Each entry that follows must be output without any deviation.

------------------------

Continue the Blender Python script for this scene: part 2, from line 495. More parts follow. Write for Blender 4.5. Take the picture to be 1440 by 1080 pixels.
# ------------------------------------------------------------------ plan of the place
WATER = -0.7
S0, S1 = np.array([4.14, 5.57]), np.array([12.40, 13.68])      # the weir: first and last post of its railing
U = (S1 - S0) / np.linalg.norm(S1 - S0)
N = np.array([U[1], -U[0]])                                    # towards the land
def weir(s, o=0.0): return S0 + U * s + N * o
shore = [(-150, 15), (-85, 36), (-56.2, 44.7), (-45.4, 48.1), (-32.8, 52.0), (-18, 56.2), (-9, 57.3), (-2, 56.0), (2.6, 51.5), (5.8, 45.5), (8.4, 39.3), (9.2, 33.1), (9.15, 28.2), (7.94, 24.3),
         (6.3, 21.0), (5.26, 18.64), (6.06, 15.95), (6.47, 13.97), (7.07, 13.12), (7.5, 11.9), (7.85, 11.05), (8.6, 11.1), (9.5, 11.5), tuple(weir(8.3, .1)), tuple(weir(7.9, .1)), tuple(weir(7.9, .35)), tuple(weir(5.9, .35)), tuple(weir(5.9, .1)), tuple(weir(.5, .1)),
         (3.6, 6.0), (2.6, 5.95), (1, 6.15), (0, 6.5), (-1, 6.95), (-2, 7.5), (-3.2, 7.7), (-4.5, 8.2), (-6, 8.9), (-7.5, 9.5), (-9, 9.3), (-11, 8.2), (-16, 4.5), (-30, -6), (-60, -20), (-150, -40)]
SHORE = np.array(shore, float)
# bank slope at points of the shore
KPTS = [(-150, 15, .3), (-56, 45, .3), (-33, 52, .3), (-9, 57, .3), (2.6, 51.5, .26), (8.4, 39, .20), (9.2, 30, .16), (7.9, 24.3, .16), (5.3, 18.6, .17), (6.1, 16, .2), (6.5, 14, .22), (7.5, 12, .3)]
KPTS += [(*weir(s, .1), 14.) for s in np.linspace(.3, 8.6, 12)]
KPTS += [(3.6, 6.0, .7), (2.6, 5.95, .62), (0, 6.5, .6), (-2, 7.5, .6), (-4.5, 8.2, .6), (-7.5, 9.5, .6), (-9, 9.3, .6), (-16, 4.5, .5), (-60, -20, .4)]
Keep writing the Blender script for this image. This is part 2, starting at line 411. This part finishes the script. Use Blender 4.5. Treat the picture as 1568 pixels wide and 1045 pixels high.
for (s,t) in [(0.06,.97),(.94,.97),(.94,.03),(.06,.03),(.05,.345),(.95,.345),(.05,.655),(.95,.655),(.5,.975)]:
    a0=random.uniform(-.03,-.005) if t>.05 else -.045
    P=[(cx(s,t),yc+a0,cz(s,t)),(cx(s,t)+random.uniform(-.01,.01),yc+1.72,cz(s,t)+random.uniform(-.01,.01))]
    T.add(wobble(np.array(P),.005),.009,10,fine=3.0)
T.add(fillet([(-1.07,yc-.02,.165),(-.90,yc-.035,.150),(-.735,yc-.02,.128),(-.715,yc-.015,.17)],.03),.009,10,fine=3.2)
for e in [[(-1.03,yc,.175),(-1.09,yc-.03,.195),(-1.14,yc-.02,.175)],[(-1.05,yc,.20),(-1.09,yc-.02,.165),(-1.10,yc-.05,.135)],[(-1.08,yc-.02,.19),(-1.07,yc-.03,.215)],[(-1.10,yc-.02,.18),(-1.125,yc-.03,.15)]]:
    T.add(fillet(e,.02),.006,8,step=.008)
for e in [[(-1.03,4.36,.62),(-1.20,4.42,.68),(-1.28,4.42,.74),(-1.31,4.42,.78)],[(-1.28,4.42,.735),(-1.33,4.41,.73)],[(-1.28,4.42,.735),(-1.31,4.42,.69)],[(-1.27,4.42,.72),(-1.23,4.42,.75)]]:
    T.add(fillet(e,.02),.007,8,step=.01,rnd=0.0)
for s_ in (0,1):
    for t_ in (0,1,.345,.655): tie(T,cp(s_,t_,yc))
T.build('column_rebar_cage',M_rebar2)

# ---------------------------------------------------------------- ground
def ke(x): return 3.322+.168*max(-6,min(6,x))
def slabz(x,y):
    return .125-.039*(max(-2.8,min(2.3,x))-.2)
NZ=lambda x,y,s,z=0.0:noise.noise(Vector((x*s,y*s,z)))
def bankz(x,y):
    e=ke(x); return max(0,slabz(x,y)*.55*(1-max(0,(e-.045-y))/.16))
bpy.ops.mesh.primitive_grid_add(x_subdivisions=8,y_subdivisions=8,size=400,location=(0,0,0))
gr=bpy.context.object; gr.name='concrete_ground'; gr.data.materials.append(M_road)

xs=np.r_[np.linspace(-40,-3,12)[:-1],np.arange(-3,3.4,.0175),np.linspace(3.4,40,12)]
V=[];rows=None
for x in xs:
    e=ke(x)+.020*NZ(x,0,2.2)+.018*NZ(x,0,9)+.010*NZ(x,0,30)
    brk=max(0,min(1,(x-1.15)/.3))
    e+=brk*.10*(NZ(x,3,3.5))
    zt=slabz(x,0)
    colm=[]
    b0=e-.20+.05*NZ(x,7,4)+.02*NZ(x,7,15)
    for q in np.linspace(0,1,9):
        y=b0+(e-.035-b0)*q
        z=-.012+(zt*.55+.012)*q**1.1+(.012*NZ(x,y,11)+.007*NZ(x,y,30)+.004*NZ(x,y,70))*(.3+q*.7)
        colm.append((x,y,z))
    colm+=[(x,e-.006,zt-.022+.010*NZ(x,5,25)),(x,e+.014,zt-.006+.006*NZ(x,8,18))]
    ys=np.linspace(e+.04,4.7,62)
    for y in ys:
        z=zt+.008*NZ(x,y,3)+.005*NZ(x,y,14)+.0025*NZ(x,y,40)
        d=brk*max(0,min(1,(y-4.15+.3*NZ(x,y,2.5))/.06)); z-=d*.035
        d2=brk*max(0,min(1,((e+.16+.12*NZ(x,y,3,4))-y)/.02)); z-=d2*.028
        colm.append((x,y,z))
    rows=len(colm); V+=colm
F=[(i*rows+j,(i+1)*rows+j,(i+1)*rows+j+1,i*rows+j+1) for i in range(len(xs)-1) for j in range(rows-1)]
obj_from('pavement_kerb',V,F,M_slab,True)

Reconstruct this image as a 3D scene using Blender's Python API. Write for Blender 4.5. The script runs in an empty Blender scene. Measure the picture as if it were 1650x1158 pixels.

------------------------

**The answer:**
Continue the Blender Python script for this scene: part 2, from line 495. More parts follow. Write for Blender 4.5. Take the picture to be 1440 by 1080 pixels.
# ------------------------------------------------------------------ plan of the place
WATER = -0.7
S0, S1 = np.array([4.14, 5.57]), np.array([12.40, 13.68])      # the weir: first and last post of its railing
U = (S1 - S0) / np.linalg.norm(S1 - S0)
N = np.array([U[1], -U[0]])                                    # towards the land
def weir(s, o=0.0): return S0 + U * s + N * o
shore = [(-150, 15), (-85, 36), (-56.2, 44.7), (-45.4, 48.1), (-32.8, 52.0), (-18, 56.2), (-9, 57.3), (-2, 56.0), (2.6, 51.5), (5.8, 45.5), (8.4, 39.3), (9.2, 33.1), (9.15, 28.2), (7.94, 24.3),
         (6.3, 21.0), (5.26, 18.64), (6.06, 15.95), (6.47, 13.97), (7.07, 13.12), (7.5, 11.9), (7.85, 11.05), (8.6, 11.1), (9.5, 11.5), tuple(weir(8.3, .1)), tuple(weir(7.9, .1)), tuple(weir(7.9, .35)), tuple(weir(5.9, .35)), tuple(weir(5.9, .1)), tuple(weir(.5, .1)),
         (3.6, 6.0), (2.6, 5.95), (1, 6.15), (0, 6.5), (-1, 6.95), (-2, 7.5), (-3.2, 7.7), (-4.5, 8.2), (-6, 8.9), (-7.5, 9.5), (-9, 9.3), (-11, 8.2), (-16, 4.5), (-30, -6), (-60, -20), (-150, -40)]
SHORE = np.array(shore, float)
# bank slope at points of the shore
KPTS = [(-150, 15, .3), (-56, 45, .3), (-33, 52, .3), (-9, 57, .3), (2.6, 51.5, .26), (8.4, 39, .20), (9.2, 30, .16), (7.9, 24.3, .16), (5.3, 18.6, .17), (6.1, 16, .2), (6.5, 14, .22), (7.5, 12, .3)]
KPTS += [(*weir(s, .1), 14.) for s in np.linspace(.3, 8.6, 12)]
KPTS += [(3.6, 6.0, .7), (2.6, 5.95, .62), (0, 6.5, .6), (-2, 7.5, .6), (-4.5, 8.2, .6), (-7.5, 9.5, .6), (-9, 9.3, .6), (-16, 4.5, .5), (-60, -20, .4)]
Keep writing the Blender script for this image. This is part 2, starting at line 411. This part finishes the script. Use Blender 4.5. Treat the picture as 1568 pixels wide and 1045 pixels high.
for (s,t) in [(0.06,.97),(.94,.97),(.94,.03),(.06,.03),(.05,.345),(.95,.345),(.05,.655),(.95,.655),(.5,.975)]:
    a0=random.uniform(-.03,-.005) if t>.05 else -.045
    P=[(cx(s,t),yc+a0,cz(s,t)),(cx(s,t)+random.uniform(-.01,.01),yc+1.72,cz(s,t)+random.uniform(-.01,.01))]
    T.add(wobble(np.array(P),.005),.009,10,fine=3.0)
T.add(fillet([(-1.07,yc-.02,.165),(-.90,yc-.035,.150),(-.735,yc-.02,.128),(-.715,yc-.015,.17)],.03),.009,10,fine=3.2)
for e in [[(-1.03,yc,.175),(-1.09,yc-.03,.195),(-1.14,yc-.02,.175)],[(-1.05,yc,.20),(-1.09,yc-.02,.165),(-1.10,yc-.05,.135)],[(-1.08,yc-.02,.19),(-1.07,yc-.03,.215)],[(-1.10,yc-.02,.18),(-1.125,yc-.03,.15)]]:
    T.add(fillet(e,.02),.006,8,step=.008)
for e in [[(-1.03,4.36,.62),(-1.20,4.42,.68),(-1.28,4.42,.74),(-1.31,4.42,.78)],[(-1.28,4.42,.735),(-1.33,4.41,.73)],[(-1.28,4.42,.735),(-1.31,4.42,.69)],[(-1.27,4.42,.72),(-1.23,4.42,.75)]]:
    T.add(fillet(e,.02),.007,8,step=.01,rnd=0.0)
for s_ in (0,1):
    for t_ in (0,1,.345,.655): tie(T,cp(s_,t_,yc))
T.build('column_rebar_cage',M_rebar2)

# ---------------------------------------------------------------- ground
def ke(x): return 3.322+.168*max(-6,min(6,x))
def slabz(x,y):
    return .125-.039*(max(-2.8,min(2.3,x))-.2)
NZ=lambda x,y,s,z=0.0:noise.noise(Vector((x*s,y*s,z)))
def bankz(x,y):
    e=ke(x); return max(0,slabz(x,y)*.55*(1-max(0,(e-.045-y))/.16))
bpy.ops.mesh.primitive_grid_add(x_subdivisions=8,y_subdivisions=8,size=400,location=(0,0,0))
gr=bpy.context.object; gr.name='concrete_ground'; gr.data.materials.append(M_road)

xs=np.r_[np.linspace(-40,-3,12)[:-1],np.arange(-3,3.4,.0175),np.linspace(3.4,40,12)]
V=[];rows=None
for x in xs:
    e=ke(x)+.020*NZ(x,0,2.2)+.018*NZ(x,0,9)+.010*NZ(x,0,30)
    brk=max(0,min(1,(x-1.15)/.3))
    e+=brk*.10*(NZ(x,3,3.5))
    zt=slabz(x,0)
    colm=[]
    b0=e-.20+.05*NZ(x,7,4)+.02*NZ(x,7,15)
    for q in np.linspace(0,1,9):
        y=b0+(e-.035-b0)*q
        z=-.012+(zt*.55+.012)*q**1.1+(.012*NZ(x,y,11)+.007*NZ(x,y,30)+.004*NZ(x,y,70))*(.3+q*.7)
        colm.append((x,y,z))
    colm+=[(x,e-.006,zt-.022+.010*NZ(x,5,25)),(x,e+.014,zt-.006+.006*NZ(x,8,18))]
    ys=np.linspace(e+.04,4.7,62)
    for y in ys:
        z=zt+.008*NZ(x,y,3)+.005*NZ(x,y,14)+.0025*NZ(x,y,40)
        d=brk*max(0,min(1,(y-4.15+.3*NZ(x,y,2.5))/.06)); z-=d*.035
        d2=brk*max(0,min(1,((e+.16+.12*NZ(x,y,3,4))-y)/.02)); z-=d2*.028
        colm.append((x,y,z))
    rows=len(colm); V+=colm
F=[(i*rows+j,(i+1)*rows+j,(i+1)*rows+j+1,i*rows+j+1) for i in range(len(xs)-1) for j in range(rows-1)]
obj_from('pavement_kerb',V,F,M_slab,True)

Reconstruct this image as a 3D scene using Blender's Python API. Write for Blender 4.5. The script runs in an empty Blender scene. Measure the picture as if it were 1650x1158 pixels.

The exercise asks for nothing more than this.